Dada a complexidade das atividades museológicas, um museu geralmente se divide em vários setores, atendidos, conforme exige a regulamentação recente, por profissionais plenamente qualificados para as suas funções. O diretor do museu é antes de tudo um administrador competente, não é fundamental que ele seja um erudito na área coberta pelo museu, pois em geral ele tem uma equipe de profissionais especializados em diversas tarefas particulares a fim de o assessorar. O diretor responde por todo o trabalho da instituição e é o seu principal relações-públicas, e por isso também o maior captador de recursos através de seu relacionamento com os patrocinadores e o maior estabelecedor de intercâmbios culturais entre diferentes instituições. O diretor é também o responsável final pela elaboração do Plano Diretor do museu, onde se define e detalha a Missão da instituição, e fiscaliza sua implementação. Se o museu possuir um Conselho Consultivo ou outra instância consultiva/deliberativa, o diretor as preside. O diretor possivelmente terá um corpo de funcionários administrativos próximo a si para distribuir tarefas de gestão de recursos humanos e financeiros e de assessoria jurídica, bem como permanece em contato constante com seus subordinados diretos de cada setor, a fim de orientar os trabalhos diários. O diretor deve por fim zelar pela perfeita integração e harmonia entre todos os setores e funcionários.[25][26][27][28]

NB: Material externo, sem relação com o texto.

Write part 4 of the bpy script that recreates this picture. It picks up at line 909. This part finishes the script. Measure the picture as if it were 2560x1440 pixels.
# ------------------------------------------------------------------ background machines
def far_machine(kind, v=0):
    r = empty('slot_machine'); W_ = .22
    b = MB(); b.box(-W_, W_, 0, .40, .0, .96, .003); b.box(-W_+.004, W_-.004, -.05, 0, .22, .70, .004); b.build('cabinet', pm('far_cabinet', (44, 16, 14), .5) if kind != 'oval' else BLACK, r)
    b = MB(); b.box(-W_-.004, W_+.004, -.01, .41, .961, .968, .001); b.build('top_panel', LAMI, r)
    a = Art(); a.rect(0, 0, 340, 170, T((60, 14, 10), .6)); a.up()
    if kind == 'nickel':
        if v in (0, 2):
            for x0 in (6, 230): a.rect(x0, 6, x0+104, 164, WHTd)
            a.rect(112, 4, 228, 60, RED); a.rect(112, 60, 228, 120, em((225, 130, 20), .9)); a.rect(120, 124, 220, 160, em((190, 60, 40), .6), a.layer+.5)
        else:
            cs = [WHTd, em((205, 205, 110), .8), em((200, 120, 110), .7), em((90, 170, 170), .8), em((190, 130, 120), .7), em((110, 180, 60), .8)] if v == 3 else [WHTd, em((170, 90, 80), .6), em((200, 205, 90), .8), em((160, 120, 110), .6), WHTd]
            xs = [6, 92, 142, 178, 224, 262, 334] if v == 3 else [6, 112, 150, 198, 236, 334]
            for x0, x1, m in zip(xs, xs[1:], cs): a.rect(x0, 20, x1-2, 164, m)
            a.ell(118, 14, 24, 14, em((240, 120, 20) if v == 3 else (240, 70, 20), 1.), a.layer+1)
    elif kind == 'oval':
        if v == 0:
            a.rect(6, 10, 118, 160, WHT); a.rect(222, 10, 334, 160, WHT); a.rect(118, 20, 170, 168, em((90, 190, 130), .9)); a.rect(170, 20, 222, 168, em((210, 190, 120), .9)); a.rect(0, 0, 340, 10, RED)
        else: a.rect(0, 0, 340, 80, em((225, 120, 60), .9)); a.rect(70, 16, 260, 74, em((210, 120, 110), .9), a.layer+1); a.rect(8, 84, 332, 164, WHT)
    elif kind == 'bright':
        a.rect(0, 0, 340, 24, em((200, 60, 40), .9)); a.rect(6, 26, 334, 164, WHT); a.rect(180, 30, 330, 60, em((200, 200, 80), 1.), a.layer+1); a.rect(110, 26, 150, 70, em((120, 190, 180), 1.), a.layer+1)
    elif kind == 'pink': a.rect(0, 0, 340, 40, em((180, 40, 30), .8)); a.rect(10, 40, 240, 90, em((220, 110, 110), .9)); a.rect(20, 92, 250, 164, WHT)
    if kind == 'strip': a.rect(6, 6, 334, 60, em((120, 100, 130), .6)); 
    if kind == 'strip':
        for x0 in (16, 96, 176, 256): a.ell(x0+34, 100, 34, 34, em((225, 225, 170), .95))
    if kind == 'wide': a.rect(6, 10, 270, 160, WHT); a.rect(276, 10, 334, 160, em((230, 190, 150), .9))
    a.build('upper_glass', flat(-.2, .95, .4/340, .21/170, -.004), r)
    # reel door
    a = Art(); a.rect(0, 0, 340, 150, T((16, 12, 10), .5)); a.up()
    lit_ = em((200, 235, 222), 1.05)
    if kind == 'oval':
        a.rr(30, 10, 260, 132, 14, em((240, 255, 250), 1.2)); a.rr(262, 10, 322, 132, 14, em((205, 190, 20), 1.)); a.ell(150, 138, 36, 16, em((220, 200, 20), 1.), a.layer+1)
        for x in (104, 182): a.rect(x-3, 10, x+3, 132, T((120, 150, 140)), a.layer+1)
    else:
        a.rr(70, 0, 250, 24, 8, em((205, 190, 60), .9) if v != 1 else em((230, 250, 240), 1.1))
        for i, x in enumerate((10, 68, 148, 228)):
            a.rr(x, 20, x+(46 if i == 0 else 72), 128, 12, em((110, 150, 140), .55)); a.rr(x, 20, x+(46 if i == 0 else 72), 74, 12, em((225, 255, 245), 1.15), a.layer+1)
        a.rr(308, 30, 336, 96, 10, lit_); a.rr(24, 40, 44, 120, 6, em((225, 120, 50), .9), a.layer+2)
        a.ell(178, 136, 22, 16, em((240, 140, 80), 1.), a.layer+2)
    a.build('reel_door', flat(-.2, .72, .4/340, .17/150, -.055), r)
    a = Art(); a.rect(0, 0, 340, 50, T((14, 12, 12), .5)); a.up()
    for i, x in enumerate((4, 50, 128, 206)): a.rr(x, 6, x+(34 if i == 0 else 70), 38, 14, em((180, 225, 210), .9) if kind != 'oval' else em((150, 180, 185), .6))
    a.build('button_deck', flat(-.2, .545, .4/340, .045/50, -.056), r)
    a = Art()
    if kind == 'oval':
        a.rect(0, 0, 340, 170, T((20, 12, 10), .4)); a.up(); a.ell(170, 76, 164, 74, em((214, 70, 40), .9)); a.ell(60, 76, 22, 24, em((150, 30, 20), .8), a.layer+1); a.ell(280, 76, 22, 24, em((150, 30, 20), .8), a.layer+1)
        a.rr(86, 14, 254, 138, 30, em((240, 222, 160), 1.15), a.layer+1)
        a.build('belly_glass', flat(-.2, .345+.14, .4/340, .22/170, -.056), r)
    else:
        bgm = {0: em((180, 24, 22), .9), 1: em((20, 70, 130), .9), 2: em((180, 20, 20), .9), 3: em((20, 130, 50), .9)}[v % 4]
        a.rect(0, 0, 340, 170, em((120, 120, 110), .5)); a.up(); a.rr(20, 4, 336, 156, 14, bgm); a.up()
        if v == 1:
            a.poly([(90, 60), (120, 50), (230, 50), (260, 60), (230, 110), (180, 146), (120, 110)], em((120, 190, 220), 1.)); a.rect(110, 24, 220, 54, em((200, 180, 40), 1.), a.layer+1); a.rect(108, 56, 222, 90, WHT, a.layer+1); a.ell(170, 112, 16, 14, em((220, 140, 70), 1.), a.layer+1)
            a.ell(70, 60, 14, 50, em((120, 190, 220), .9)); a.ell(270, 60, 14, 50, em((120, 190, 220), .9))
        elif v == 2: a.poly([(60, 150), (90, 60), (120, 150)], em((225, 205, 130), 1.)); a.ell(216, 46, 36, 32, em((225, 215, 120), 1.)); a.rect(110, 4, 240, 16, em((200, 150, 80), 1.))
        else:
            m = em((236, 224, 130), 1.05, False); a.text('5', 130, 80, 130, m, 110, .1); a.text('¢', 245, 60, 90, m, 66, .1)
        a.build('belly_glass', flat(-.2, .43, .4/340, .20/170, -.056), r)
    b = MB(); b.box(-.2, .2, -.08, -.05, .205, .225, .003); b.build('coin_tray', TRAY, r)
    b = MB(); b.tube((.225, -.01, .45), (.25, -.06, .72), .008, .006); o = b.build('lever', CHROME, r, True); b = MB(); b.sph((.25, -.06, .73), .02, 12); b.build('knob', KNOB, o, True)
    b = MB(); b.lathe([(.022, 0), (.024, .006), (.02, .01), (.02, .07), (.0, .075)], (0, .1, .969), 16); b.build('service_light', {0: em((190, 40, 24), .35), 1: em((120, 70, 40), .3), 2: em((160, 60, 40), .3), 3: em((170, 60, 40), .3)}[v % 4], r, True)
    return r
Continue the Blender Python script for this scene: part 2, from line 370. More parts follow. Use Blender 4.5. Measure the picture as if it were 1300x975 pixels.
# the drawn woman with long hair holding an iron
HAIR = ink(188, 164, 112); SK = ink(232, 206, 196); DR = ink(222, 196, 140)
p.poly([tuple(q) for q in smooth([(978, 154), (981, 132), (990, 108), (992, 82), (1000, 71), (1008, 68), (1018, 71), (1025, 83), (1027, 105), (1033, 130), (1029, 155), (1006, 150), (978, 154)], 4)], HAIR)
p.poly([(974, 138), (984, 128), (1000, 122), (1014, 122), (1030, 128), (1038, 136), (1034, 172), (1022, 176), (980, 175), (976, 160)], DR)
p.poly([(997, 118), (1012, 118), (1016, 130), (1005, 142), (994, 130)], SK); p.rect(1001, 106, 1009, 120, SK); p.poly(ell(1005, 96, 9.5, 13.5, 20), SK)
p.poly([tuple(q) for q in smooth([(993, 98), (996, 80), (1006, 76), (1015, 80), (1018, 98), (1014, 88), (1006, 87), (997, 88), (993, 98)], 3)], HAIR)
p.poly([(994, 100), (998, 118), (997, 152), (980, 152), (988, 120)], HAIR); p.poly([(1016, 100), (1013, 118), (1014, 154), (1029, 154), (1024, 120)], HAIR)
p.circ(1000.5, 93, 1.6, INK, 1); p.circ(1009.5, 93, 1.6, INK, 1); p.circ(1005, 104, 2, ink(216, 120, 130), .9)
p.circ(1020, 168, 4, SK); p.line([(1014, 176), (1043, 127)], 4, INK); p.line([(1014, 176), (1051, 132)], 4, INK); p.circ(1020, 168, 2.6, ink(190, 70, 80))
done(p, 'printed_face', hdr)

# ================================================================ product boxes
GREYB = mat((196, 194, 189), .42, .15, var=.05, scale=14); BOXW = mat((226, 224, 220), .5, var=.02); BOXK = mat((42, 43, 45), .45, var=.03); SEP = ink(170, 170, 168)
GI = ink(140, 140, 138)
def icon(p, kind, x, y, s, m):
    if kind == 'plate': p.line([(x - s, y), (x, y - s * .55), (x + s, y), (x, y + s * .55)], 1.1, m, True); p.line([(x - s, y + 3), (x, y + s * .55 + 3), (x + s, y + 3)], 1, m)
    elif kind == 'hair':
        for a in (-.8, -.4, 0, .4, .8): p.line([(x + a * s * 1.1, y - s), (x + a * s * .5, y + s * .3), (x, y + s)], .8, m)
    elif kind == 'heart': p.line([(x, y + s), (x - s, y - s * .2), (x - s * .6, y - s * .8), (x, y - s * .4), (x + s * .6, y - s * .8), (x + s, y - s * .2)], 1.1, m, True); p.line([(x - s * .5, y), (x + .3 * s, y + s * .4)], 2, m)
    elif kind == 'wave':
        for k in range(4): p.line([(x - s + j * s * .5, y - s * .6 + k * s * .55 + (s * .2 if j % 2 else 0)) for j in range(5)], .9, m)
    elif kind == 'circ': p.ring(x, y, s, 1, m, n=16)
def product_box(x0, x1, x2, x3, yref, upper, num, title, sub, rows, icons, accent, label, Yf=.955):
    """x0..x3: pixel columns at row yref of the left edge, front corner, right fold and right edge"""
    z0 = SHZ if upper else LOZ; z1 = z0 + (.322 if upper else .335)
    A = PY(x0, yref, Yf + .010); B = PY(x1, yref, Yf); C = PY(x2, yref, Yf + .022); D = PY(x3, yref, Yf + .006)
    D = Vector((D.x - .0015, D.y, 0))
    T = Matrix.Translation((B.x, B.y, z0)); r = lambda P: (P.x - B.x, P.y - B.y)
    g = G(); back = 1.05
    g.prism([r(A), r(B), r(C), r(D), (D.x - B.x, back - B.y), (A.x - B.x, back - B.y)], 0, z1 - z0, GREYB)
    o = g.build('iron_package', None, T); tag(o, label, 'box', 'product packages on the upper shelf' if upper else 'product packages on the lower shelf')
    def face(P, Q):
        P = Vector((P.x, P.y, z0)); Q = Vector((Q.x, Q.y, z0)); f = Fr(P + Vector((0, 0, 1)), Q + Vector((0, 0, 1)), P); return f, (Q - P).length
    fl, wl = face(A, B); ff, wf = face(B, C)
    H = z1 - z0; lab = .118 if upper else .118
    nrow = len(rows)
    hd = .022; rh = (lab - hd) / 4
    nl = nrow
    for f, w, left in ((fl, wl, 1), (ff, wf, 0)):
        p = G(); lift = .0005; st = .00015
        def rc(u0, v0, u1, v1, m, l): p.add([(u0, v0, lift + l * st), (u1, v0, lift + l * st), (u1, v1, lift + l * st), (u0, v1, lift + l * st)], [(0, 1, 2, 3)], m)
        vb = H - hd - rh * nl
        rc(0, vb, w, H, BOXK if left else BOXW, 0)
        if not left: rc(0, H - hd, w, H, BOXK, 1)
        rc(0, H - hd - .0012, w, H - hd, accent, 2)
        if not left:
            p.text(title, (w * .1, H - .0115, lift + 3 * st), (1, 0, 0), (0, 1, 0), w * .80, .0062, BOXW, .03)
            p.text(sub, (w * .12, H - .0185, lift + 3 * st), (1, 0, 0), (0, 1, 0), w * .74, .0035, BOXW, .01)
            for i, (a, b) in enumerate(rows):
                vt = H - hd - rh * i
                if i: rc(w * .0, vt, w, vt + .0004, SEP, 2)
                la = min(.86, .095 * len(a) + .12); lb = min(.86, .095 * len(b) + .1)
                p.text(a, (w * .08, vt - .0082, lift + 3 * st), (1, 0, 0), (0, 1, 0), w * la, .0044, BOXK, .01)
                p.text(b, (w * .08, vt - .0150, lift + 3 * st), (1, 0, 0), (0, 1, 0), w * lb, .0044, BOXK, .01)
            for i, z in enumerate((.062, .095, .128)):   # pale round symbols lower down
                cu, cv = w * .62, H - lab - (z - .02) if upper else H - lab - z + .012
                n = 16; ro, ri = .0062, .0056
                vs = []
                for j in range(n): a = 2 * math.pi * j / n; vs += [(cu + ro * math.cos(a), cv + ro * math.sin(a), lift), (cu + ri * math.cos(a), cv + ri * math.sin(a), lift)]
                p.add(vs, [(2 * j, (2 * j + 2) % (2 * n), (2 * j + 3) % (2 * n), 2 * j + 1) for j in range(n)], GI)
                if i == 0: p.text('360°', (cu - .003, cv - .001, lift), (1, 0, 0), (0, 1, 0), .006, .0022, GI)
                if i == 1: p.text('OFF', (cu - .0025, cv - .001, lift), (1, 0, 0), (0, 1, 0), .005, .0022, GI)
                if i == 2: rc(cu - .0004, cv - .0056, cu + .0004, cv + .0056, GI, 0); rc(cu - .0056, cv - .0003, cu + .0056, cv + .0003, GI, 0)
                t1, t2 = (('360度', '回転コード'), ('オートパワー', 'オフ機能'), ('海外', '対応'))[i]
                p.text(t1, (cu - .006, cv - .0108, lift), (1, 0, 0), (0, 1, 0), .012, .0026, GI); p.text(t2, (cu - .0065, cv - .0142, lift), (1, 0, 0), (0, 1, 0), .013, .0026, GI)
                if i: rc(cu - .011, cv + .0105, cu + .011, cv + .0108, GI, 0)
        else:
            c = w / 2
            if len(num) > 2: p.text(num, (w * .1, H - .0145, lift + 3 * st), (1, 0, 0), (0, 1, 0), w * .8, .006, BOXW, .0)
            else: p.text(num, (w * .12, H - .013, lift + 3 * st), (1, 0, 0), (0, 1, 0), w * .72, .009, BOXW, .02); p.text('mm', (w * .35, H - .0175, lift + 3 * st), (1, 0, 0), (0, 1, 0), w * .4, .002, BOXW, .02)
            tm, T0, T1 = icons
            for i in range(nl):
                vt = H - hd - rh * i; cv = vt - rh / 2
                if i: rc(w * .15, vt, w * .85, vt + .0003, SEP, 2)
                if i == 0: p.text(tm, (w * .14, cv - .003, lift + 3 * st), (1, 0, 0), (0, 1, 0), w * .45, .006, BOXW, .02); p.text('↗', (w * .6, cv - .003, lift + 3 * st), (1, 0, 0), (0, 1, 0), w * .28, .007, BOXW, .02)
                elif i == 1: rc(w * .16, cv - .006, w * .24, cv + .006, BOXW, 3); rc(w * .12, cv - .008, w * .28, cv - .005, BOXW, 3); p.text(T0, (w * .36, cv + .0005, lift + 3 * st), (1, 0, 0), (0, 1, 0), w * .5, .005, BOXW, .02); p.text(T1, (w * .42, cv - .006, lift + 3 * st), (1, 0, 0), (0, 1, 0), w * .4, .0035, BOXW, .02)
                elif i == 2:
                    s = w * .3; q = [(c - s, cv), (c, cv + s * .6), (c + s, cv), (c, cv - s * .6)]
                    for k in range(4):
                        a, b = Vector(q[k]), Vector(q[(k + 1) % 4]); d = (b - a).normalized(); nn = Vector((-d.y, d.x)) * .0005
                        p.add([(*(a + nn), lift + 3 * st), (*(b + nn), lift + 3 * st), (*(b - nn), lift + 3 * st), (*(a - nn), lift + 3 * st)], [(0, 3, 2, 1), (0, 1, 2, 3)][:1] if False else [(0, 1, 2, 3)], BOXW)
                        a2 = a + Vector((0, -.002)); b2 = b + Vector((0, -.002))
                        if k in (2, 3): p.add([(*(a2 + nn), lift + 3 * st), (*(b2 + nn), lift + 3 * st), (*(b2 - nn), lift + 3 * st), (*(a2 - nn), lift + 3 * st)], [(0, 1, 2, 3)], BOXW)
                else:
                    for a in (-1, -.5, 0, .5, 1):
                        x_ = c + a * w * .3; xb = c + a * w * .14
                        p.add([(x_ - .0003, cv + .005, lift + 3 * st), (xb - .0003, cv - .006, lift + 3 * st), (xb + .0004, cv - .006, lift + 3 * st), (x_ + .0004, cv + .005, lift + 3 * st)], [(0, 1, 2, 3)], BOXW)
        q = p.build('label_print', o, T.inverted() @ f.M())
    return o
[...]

Ao se lançar a diretriz principal a equipe pondera sobre vários aspectos, entre eles: Que tipo de museu se vai constituir? É um museu temático? É um museu histórico, artístico, etnológico, etc.? Que tipo de peça vai ser aceita? Há condições de conservar e exibir adequadamente a coleção? Há pessoal suficiente e preparado para geri-la? Qual o propósito da coleção? Como se pretende expandi-la? Que público se deseja atingir, e como se poderá fazer isso? Como o museu vai se apresentar e inserir na vida de sua comunidade? Quais laços se estabelecerão com outras instituições similares, pesquisadores, mantenedores, patrocinadores e parceiros, e como eles serão administrados? Como serão captados e geridos os recursos financeiros? Como se definirá a estrutura administrativa e técnica?... e assim por diante. Nenhuma dessas perguntas pode ser respondida rápida e superficialmente, e exige longa e madura meditação e minucioso planejamento, envolvendo um grande número de profissionais especializados. Além disso, é importante tentar projetar a atuação do museu no futuro, criando-se um plano que possa pelo menos em tese permanecer válido por um longo período, a fim de se evitar mudanças frequentes de rumo que prejudicariam seu bom funcionamento e tornariam a filosofia da instituição confusa e irresponsável aos olhos do público e dos especialistas, perdendo prestígio e credibilidade. Isso não quer dizer que ao longo da história do museu não haja adaptações e atualizações, mas uma linha curatorial e administrativa bem embasada e consolidada e razoavelmente estável é um elemento-chave na sua afirmação como instituição de respeito.[25][26][29][28]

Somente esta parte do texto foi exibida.